WRITTEN PROBLEM: Please find all lines in the data that hold the string "scene" and copy them.

--- start DATA PROVIDED ---

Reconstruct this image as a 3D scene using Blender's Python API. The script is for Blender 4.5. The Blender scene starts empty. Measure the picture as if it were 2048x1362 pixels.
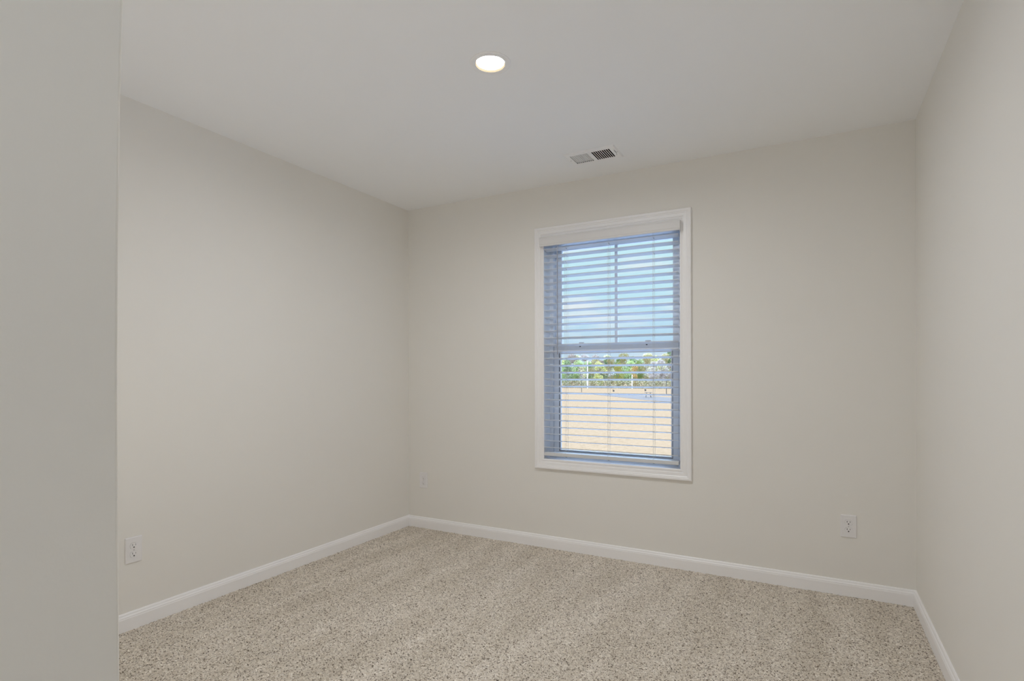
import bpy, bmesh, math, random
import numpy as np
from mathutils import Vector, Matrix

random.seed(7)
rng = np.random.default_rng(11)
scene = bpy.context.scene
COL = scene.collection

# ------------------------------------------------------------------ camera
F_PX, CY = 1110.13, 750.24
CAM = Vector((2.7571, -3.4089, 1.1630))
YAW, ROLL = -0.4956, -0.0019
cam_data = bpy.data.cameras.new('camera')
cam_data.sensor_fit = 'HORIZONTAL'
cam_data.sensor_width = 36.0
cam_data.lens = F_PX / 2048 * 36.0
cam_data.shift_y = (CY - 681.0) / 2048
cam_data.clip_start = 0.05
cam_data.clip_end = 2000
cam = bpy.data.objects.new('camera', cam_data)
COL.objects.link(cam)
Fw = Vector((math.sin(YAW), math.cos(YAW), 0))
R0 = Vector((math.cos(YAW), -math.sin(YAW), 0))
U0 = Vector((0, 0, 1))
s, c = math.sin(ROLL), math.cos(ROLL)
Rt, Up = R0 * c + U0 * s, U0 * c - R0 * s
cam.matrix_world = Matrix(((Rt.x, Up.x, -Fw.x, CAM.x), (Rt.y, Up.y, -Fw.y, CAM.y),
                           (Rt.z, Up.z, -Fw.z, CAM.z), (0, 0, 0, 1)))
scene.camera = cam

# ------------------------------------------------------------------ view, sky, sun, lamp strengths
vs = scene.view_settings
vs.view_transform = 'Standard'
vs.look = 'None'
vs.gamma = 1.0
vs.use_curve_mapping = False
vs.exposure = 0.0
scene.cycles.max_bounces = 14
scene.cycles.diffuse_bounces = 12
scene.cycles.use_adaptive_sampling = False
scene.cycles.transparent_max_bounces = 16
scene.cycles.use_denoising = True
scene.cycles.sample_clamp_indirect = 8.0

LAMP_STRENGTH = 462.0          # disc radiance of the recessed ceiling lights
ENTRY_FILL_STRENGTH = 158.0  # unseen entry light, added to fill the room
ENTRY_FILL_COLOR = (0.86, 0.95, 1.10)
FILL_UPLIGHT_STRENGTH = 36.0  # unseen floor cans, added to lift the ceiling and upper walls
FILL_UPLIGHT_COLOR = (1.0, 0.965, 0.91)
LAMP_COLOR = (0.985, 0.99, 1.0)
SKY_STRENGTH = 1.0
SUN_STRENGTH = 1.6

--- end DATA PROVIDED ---

THE SOLUTION:
Reconstruct this image as a 3D scene using Blender's Python API. The script is for Blender 4.5. The Blender scene starts empty. Measure the picture as if it were 2048x1362 pixels.
scene = bpy.context.scene
COL = scene.collection
scene.camera = cam
vs = scene.view_settings
scene.cycles.max_bounces = 14
scene.cycles.diffuse_bounces = 12
scene.cycles.use_adaptive_sampling = False
scene.cycles.transparent_max_bounces = 16
scene.cycles.use_denoising = True
scene.cycles.sample_clamp_indirect = 8.0